John was one of ‘the’ voices of Gaelic Glasgow the late 19th Century, a Muileach who moved to the city and spent his life there as a railwayman on the southside. He was the star turn at the Penny Readings, organised by the Gaelic church in the city to try and keep the young men out of the pubs. A small man, he could still hold a crowd in the palm of his hand as he performed his latest songs, summing up the experience of the arrival Highland exile with empathy, wit, and sometimes self-deprecation.

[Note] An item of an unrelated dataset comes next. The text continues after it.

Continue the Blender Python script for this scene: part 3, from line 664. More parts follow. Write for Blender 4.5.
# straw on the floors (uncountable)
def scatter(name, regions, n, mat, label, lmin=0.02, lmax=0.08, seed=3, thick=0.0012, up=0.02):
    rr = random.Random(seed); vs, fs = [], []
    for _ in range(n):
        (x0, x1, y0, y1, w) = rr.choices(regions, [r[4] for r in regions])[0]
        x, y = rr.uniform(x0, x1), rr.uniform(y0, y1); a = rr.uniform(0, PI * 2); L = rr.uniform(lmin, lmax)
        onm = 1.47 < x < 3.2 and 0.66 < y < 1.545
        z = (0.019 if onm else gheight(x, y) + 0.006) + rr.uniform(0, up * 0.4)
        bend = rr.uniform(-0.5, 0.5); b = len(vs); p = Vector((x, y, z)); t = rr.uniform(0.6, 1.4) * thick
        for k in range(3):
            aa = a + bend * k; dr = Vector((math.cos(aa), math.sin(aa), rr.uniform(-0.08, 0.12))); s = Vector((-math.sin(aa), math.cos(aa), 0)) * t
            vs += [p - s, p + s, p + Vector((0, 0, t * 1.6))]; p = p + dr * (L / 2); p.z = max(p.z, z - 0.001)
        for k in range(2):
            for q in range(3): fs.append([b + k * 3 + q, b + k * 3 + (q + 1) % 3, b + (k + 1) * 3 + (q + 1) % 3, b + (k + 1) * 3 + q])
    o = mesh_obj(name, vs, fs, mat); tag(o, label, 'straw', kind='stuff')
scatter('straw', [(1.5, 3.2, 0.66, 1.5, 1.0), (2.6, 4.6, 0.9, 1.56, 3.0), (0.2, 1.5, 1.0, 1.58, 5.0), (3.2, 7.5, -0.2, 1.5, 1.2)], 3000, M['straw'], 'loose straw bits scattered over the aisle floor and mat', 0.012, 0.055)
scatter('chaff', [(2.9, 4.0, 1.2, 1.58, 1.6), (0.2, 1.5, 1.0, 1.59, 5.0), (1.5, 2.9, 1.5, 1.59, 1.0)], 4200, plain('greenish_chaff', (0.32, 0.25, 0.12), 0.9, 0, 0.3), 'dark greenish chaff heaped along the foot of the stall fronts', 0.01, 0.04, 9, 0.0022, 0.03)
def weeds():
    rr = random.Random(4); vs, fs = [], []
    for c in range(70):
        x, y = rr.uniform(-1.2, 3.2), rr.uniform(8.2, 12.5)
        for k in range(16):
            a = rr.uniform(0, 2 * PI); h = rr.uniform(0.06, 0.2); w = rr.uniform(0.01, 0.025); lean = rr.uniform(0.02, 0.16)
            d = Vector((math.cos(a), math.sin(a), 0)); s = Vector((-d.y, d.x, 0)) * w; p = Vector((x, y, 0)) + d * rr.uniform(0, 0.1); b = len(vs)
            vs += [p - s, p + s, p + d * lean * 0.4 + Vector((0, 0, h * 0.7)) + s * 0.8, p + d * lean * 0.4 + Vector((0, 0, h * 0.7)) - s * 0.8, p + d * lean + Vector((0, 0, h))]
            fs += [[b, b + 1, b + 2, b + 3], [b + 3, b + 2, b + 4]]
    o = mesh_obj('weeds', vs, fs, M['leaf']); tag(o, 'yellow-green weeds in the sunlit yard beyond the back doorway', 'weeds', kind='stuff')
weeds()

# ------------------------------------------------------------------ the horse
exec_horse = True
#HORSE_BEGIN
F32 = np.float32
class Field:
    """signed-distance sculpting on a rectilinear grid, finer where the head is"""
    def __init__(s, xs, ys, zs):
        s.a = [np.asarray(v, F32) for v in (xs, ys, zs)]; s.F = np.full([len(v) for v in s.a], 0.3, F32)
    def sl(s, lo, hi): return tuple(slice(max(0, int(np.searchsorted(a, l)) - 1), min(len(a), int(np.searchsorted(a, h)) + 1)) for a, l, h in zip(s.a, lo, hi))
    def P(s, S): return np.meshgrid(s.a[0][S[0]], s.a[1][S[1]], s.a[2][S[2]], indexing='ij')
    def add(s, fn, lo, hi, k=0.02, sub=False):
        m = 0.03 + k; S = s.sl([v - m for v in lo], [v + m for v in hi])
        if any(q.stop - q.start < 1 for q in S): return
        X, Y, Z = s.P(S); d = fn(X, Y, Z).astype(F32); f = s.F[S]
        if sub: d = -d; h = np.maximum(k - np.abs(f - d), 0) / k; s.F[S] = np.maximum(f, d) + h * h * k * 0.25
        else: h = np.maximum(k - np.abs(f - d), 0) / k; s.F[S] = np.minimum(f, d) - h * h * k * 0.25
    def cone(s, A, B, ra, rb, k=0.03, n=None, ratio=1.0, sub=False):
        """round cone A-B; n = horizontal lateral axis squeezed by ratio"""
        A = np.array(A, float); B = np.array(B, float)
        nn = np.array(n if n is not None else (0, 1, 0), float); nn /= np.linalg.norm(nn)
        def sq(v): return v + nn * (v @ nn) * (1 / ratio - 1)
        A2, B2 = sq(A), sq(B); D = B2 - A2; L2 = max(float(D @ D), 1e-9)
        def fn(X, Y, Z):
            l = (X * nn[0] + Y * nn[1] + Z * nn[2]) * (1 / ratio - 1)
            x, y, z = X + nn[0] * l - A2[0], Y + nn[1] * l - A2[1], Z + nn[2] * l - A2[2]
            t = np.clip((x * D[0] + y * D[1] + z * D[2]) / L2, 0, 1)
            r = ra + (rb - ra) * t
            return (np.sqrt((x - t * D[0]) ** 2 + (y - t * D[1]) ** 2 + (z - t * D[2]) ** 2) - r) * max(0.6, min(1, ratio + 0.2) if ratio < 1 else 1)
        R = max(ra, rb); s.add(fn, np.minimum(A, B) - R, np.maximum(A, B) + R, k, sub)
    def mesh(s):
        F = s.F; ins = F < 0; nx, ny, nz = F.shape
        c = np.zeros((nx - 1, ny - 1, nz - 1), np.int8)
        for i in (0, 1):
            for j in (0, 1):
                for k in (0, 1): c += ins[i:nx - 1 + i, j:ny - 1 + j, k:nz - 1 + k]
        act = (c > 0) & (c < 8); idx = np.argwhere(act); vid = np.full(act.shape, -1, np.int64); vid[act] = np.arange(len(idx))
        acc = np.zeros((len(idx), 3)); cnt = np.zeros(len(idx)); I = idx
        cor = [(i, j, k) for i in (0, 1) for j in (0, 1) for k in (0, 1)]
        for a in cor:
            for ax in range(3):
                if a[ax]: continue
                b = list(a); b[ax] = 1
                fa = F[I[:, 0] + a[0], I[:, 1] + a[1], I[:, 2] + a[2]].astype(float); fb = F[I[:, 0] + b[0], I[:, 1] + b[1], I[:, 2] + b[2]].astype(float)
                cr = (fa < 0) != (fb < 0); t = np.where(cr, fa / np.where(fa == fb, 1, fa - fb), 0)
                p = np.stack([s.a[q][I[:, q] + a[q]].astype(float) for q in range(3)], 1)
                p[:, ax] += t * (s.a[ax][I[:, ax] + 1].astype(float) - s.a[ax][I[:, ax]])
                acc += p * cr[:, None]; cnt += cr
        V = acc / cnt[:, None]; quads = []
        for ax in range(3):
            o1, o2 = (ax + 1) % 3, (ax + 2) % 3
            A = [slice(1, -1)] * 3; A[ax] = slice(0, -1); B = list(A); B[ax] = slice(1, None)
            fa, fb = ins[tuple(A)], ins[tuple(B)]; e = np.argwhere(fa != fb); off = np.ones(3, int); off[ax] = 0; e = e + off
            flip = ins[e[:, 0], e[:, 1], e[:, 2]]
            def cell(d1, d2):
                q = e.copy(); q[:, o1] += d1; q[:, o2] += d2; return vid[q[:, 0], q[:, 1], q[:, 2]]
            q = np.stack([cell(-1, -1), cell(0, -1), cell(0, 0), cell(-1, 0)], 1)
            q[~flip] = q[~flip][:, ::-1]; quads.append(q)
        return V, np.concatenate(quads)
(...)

The 12-strong fleet of Clutha ferries plied their trade between the Broomielaw and Whiteinch over twenty years or so in the late 19th Century. A trip to the city to see a girlfriend takes the hero past various wonders of the time: the Bonanza warehouse on Argyle Street; MacLeod’s waxworks at the Trongate; the horse-drawn Tramway, and the ferries, the ‘Penny Liners’ themselves. The couple jump aboard, and the journey is elevated to a great mock-heroic voyage with a New Year party at the end, Gaels on board and an Irishwoman playing the pipes.

This quite possibly hasn’t been sung in a century or more, and I went looking for the original melody. ‘Poltalloch House’ was written by John MacLachlan, piper to the laird of Poltalloch, to mark the contruction of the fantastical Argyllshire mansion built on the proceeds of the slave trade. It now lies in ruins.

This was recorded live in the studio in Belfast with The Wiyos, a wonderful New York-based trio with their roots in street music and vaudeville whom I met first at the Celtic Connections festival in Glasgow.